• TO BE DONE
Transcribe the material in full, exactly as written.

• MATERIAL
* START *
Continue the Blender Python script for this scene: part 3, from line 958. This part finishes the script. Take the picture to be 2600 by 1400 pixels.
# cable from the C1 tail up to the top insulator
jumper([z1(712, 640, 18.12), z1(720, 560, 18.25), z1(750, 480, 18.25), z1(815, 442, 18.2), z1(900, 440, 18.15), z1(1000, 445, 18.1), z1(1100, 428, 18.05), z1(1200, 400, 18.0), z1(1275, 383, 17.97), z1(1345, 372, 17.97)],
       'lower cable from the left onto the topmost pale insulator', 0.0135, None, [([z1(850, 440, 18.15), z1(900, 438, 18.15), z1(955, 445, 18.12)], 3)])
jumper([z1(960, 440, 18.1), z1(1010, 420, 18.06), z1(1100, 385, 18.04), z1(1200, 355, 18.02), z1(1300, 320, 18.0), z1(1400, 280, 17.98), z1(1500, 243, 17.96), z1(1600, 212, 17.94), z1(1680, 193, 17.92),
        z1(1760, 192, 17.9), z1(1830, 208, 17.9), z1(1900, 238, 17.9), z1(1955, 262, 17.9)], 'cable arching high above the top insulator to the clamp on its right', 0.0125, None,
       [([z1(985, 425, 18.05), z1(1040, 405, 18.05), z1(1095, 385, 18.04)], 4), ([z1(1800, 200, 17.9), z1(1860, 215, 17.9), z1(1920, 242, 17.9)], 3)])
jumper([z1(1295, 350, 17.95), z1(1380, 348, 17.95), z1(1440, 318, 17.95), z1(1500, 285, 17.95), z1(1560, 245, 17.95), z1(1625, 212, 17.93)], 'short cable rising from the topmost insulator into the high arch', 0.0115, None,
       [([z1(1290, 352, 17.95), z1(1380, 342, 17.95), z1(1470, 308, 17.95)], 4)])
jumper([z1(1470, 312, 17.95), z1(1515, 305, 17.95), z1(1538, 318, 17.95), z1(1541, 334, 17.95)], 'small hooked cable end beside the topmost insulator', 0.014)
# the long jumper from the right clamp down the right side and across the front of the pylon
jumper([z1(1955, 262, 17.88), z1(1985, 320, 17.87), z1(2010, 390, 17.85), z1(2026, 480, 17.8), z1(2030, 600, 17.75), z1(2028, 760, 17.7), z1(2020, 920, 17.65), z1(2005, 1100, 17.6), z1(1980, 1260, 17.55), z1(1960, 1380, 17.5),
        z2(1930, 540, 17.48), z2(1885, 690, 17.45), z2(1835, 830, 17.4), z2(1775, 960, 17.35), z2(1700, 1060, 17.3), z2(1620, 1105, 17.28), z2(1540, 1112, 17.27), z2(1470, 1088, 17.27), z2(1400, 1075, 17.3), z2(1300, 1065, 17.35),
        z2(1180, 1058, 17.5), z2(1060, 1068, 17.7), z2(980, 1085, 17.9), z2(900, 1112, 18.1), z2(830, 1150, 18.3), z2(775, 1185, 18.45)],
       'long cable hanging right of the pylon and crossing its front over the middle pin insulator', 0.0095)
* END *
• FINAL RESULT
Continue the Blender Python script for this scene: part 3, from line 958. This part finishes the script. Take the picture to be 2600 by 1400 pixels.
# cable from the C1 tail up to the top insulator
jumper([z1(712, 640, 18.12), z1(720, 560, 18.25), z1(750, 480, 18.25), z1(815, 442, 18.2), z1(900, 440, 18.15), z1(1000, 445, 18.1), z1(1100, 428, 18.05), z1(1200, 400, 18.0), z1(1275, 383, 17.97), z1(1345, 372, 17.97)],
       'lower cable from the left onto the topmost pale insulator', 0.0135, None, [([z1(850, 440, 18.15), z1(900, 438, 18.15), z1(955, 445, 18.12)], 3)])
jumper([z1(960, 440, 18.1), z1(1010, 420, 18.06), z1(1100, 385, 18.04), z1(1200, 355, 18.02), z1(1300, 320, 18.0), z1(1400, 280, 17.98), z1(1500, 243, 17.96), z1(1600, 212, 17.94), z1(1680, 193, 17.92),
        z1(1760, 192, 17.9), z1(1830, 208, 17.9), z1(1900, 238, 17.9), z1(1955, 262, 17.9)], 'cable arching high above the top insulator to the clamp on its right', 0.0125, None,
       [([z1(985, 425, 18.05), z1(1040, 405, 18.05), z1(1095, 385, 18.04)], 4), ([z1(1800, 200, 17.9), z1(1860, 215, 17.9), z1(1920, 242, 17.9)], 3)])
jumper([z1(1295, 350, 17.95), z1(1380, 348, 17.95), z1(1440, 318, 17.95), z1(1500, 285, 17.95), z1(1560, 245, 17.95), z1(1625, 212, 17.93)], 'short cable rising from the topmost insulator into the high arch', 0.0115, None,
       [([z1(1290, 352, 17.95), z1(1380, 342, 17.95), z1(1470, 308, 17.95)], 4)])
jumper([z1(1470, 312, 17.95), z1(1515, 305, 17.95), z1(1538, 318, 17.95), z1(1541, 334, 17.95)], 'small hooked cable end beside the topmost insulator', 0.014)
# the long jumper from the right clamp down the right side and across the front of the pylon
jumper([z1(1955, 262, 17.88), z1(1985, 320, 17.87), z1(2010, 390, 17.85), z1(2026, 480, 17.8), z1(2030, 600, 17.75), z1(2028, 760, 17.7), z1(2020, 920, 17.65), z1(2005, 1100, 17.6), z1(1980, 1260, 17.55), z1(1960, 1380, 17.5),
        z2(1930, 540, 17.48), z2(1885, 690, 17.45), z2(1835, 830, 17.4), z2(1775, 960, 17.35), z2(1700, 1060, 17.3), z2(1620, 1105, 17.28), z2(1540, 1112, 17.27), z2(1470, 1088, 17.27), z2(1400, 1075, 17.3), z2(1300, 1065, 17.35),
        z2(1180, 1058, 17.5), z2(1060, 1068, 17.7), z2(980, 1085, 17.9), z2(900, 1112, 18.1), z2(830, 1150, 18.3), z2(775, 1185, 18.45)],
       'long cable hanging right of the pylon and crossing its front over the middle pin insulator', 0.0095)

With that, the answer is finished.